One judge dissented strongly, writing:
The insured’s contractual responsibility to notify its alleged excess insurance carrier cannot be avoided or diminished through the subterfuge of attempting to foist such obligation on an unsuspecting law firm selected by the primary carrier particularly where, as here, the law firm may have been assigned the case after the time to notify the excess carrier had expired.
Note that Wilson, Elser has not been found to have breached any duty to its former client. The issue on appeal is only whether a duty to investigate insurance coverage did not exist as a matter of law. As a matter of fact, the firm can seek to show that the scope of its representation was confined or that it was reasonable in not pursuing the excess coverage here or that the plaintiff cannot establish causation or damages.
The lessons of the Pacific case for defense lawyers include (i) do not shirk investigating whether there is coverage for the case being defended or (ii) make clear in the retention letter that defense counsel’s representation is limited to the defense of the case and expressly does not include advising on or investigating insurance coverage.

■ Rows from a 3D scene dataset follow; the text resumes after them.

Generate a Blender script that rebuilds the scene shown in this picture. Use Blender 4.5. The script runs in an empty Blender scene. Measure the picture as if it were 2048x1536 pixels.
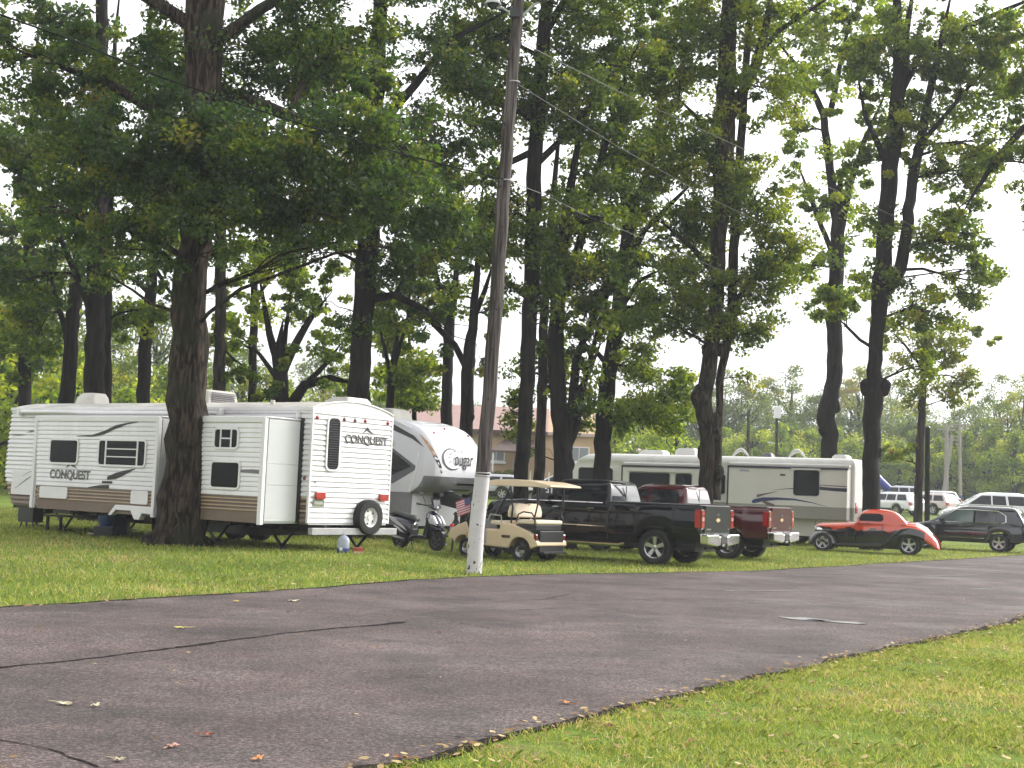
import bpy, bmesh, math, random
import numpy as np
from mathutils import Vector, Matrix
R=math.radians; pi=math.pi
rng=np.random.default_rng(7); random.seed(7)
sc=bpy.context.scene
# ------------------------------------------------------------ camera
F,PI_,RO,H=2685.,.079,.042,1.62          # focal length in photo pixels, pitch, roll, eye height
def camax():
    f=np.array([0,math.cos(PI_),math.sin(PI_)]); u=np.array([0,-math.sin(PI_),math.cos(PI_)]); r=np.array([1.,0,0])
    c,s=math.cos(RO),math.sin(RO)
    return c*r+s*u,-s*r+c*u,f
CR,CU,CF=camax()
def at(px,py,Y):
    d=CF+(px-1024)/F*CR-(py-768)/F*CU; t=Y/d[1]; p=d*t
    return Vector((p[0],Y,p[2]+H))
cam=bpy.data.cameras.new('camera'); camo=bpy.data.objects.new('camera',cam); sc.collection.objects.link(camo)
M=Matrix(((CR[0],CU[0],-CF[0],0),(CR[1],CU[1],-CF[1],0),(CR[2],CU[2],-CF[2],H),(0,0,0,1)))
camo.matrix_world=M; cam.sensor_width=36; cam.lens=36*F/2048; cam.clip_end=3000; cam.clip_start=.1
sc.camera=camo
# ------------------------------------------------------------ world, sun, exposure
SUN_EL,SUN_AZ=R(36),R(62)
w=bpy.data.worlds.new('World'); sc.world=w; w.use_nodes=True
nt=w.node_tree; nt.nodes.clear()
o_=nt.nodes.new('ShaderNodeOutputWorld'); bg=nt.nodes.new('ShaderNodeBackground'); sky=nt.nodes.new('ShaderNodeTexSky')
hs=nt.nodes.new('ShaderNodeHueSaturation')
sky.sky_type='NISHITA'; sky.sun_disc=False; sky.sun_elevation=SUN_EL; sky.sun_rotation=SUN_AZ
sky.air_density=1.0; sky.dust_density=6.0; sky.ozone_density=1.0; sky.altitude=0
hs.inputs['Saturation'].default_value=.10
mxw=nt.nodes.new('ShaderNodeMix'); mxw.data_type='RGBA'; mxw.inputs[0].default_value=.5; mxw.inputs[7].default_value=(3.7,3.75,3.8,1)   # even overcast layer over the clear sky
nt.links.new(sky.outputs[0],hs.inputs['Color']); nt.links.new(hs.outputs[0],mxw.inputs[6]); nt.links.new(mxw.outputs[2],bg.inputs[0]); bg.inputs[1].default_value=.15
nt.links.new(bg.outputs[0],o_.inputs[0])
sl=bpy.data.lights.new('sun','SUN'); sl.energy=.8; sl.angle=R(25); sl.color=(1,.95,.86)
so=bpy.data.objects.new('sun',sl); sc.collection.objects.link(so)
sd=Vector((math.sin(SUN_AZ)*math.cos(SUN_EL),math.cos(SUN_AZ)*math.cos(SUN_EL),math.sin(SUN_EL)))
so.rotation_euler=sd.to_track_quat('Z','Y').to_euler(); so.location=(0,0,60)
vs=sc.view_settings; vs.view_transform='Standard'; vs.look='None'; vs.exposure=1.62; vs.gamma=1
sc.cycles.max_bounces=6; sc.cycles.transparent_max_bounces=6; sc.cycles.volume_bounces=0
sc.cycles.use_adaptive_sampling=True; sc.cycles.adaptive_threshold=.02
# ------------------------------------------------------------ materials
def lin(c): return tuple(((x/255)/12.92 if x/255<=.04045 else ((x/255+.055)/1.055)**2.4) for x in c)
MT={}
def mat(name,col,rough=.6,metal=0,coat=0,var=0,scale=3,bump=0,bscale=40,spec=.5,stretch=None,col2=None,emit=None,alpha=1):
    if name in MT: return MT[name]
    m=bpy.data.materials.new(name); m.use_nodes=True; n=m.node_tree; b=n.nodes['Principled BSDF']; L=n.links
    b.inputs['Base Color'].default_value=(*col,1); b.inputs['Roughness'].default_value=rough; b.inputs['Metallic'].default_value=metal
    b.inputs['Coat Weight'].default_value=coat; b.inputs['Coat Roughness'].default_value=.04; b.inputs['Specular IOR Level'].default_value=spec
    b.inputs['Alpha'].default_value=alpha
    tc=n.nodes.new('ShaderNodeTexCoord'); mp=n.nodes.new('ShaderNodeMapping'); L.new(tc.outputs['Object'],mp.inputs[0])
    if stretch: mp.inputs['Scale'].default_value=stretch
    if var or col2:
        nz=n.nodes.new('ShaderNodeTexNoise'); nz.inputs['Scale'].default_value=scale; nz.inputs['Detail'].default_value=6; nz.inputs['Roughness'].default_value=.65
        L.new(mp.outputs[0],nz.inputs[0]); mx=n.nodes.new('ShaderNodeMix'); mx.data_type='RGBA'
        c2=col2 or tuple(x*(1-var) for x in col)
        rp=n.nodes.new('ShaderNodeValToRGB'); rp.color_ramp.elements[0].position=.38; rp.color_ramp.elements[1].position=.66
        L.new(nz.outputs[0],rp.inputs[0]); L.new(rp.outputs[0],mx.inputs[0])
        mx.inputs[6].default_value=(*c2,1); mx.inputs[7].default_value=(*col,1); L.new(mx.outputs[2],b.inputs['Base Color'])
    if bump:
        nb=n.nodes.new('ShaderNodeTexNoise'); nb.inputs['Scale'].default_value=bscale; nb.inputs['Detail'].default_value=5; L.new(mp.outputs[0],nb.inputs[0])
        bp=n.nodes.new('ShaderNodeBump'); bp.inputs['Strength'].default_value=bump; bp.inputs['Distance'].default_value=.03
        L.new(nb.outputs[0],bp.inputs['Height']); L.new(bp.outputs[0],b.inputs['Normal'])
    MT[name]=m; return m
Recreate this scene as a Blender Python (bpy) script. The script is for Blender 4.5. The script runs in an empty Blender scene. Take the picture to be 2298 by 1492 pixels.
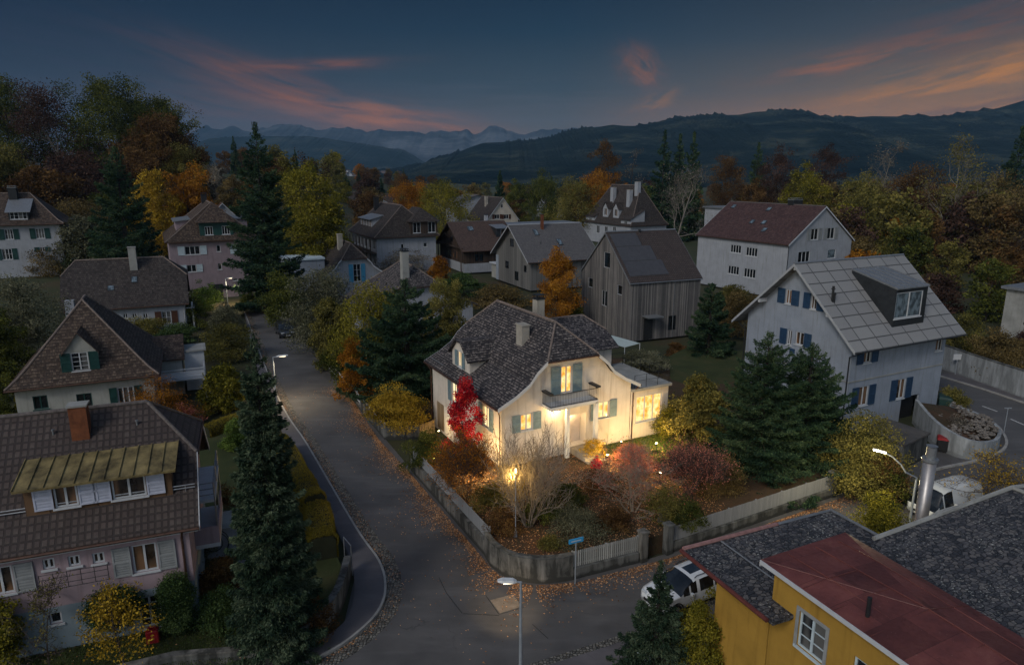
import bpy, math, random
import numpy as np
from mathutils import Vector
rad = math.radians
scene = bpy.context.scene
COL = scene.collection
# ------------------------------------------------------------------ camera geometry
CAM_H, TILT, FPX, PCX, PCY = 21.0, rad(13.3), 1532.0, 1149.0, 746.0
FW = np.array([0, math.cos(TILT), -math.sin(TILT)]); UP = np.array([0, math.sin(TILT), math.cos(TILT)])
RT = np.array([1.0, 0, 0]); EYE = np.array([0, 0, CAM_H])
def ray(px, py): return FW + RT * (px - PCX) / FPX - UP * (py - PCY) / FPX
def G(px, py, z=0.0):
    d = ray(px, py); t = (z - CAM_H) / d[2]; return EYE + t * d
def atY(px, py, Y):
    d = ray(px, py); return EYE + d * (Y / d[1])
def zfor(x, y, py):          # height over (x, y) that is seen at picture row py
    k = (PCY - py) / FPX
    a = y * FW[1]; b = y * UP[1]
    # (b + UPz*dz) = k (a + FWz*dz)
    dz = (k * a - b) / (UP[2] - k * FW[2]); return CAM_H + dz
cam = bpy.data.cameras.new("camera"); camo = bpy.data.objects.new("camera", cam); COL.objects.link(camo)
camo.location = EYE; camo.rotation_euler = (math.pi / 2 - TILT, 0, 0)
cam.sensor_width = 36.0; cam.lens = FPX / 2298.0 * 36.0; cam.clip_start = 0.1; cam.clip_end = 60000
scene.camera = camo
# ------------------------------------------------------------------ object helpers
def tag(o, label=None, cat=None, group=None, kind=None):
    if label: o["label"] = label
    if cat: o["category"] = cat
    if group: o["group"] = group
    if kind: o["kind"] = kind
    return o
def thing(name, label, cat, loc=(0, 0, 0), rz=0.0, group=None):
    o = bpy.data.objects.new(name, None); COL.objects.link(o); o.empty_display_size = 0.2
    o.location = loc; o.rotation_euler = (0, 0, rz)
    return tag(o, label, cat, group)
def link(name, me, parent=None, mat=None):
    o = bpy.data.objects.new(name, me); COL.objects.link(o)
    if parent is not None: o.parent = parent
    if mat is not None:
        if len(me.materials) == 0: me.materials.append(None)
        o.material_slots[0].link = 'OBJECT'; o.material_slots[0].material = mat
    return o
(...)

I think that the ordinary policyholder will not react negatively to a retention letter that states that the scope of counsel’s representation is limited by the paying insurer’s duty to defend and does not include advising the insured on the availability of coverage as against the defending insurer or against any other insurance company. But in the absence of an agreement making clear that defense counsel will not be advising about insurance, the lawyer may be exposed to a potential claim of breach of professional duty from the failure to pursue offsetting insurance for the client-defendant-insured. (And the law firm should look to its own E&O or professional-liability insurance for protection in the event a former client makes such a claim.)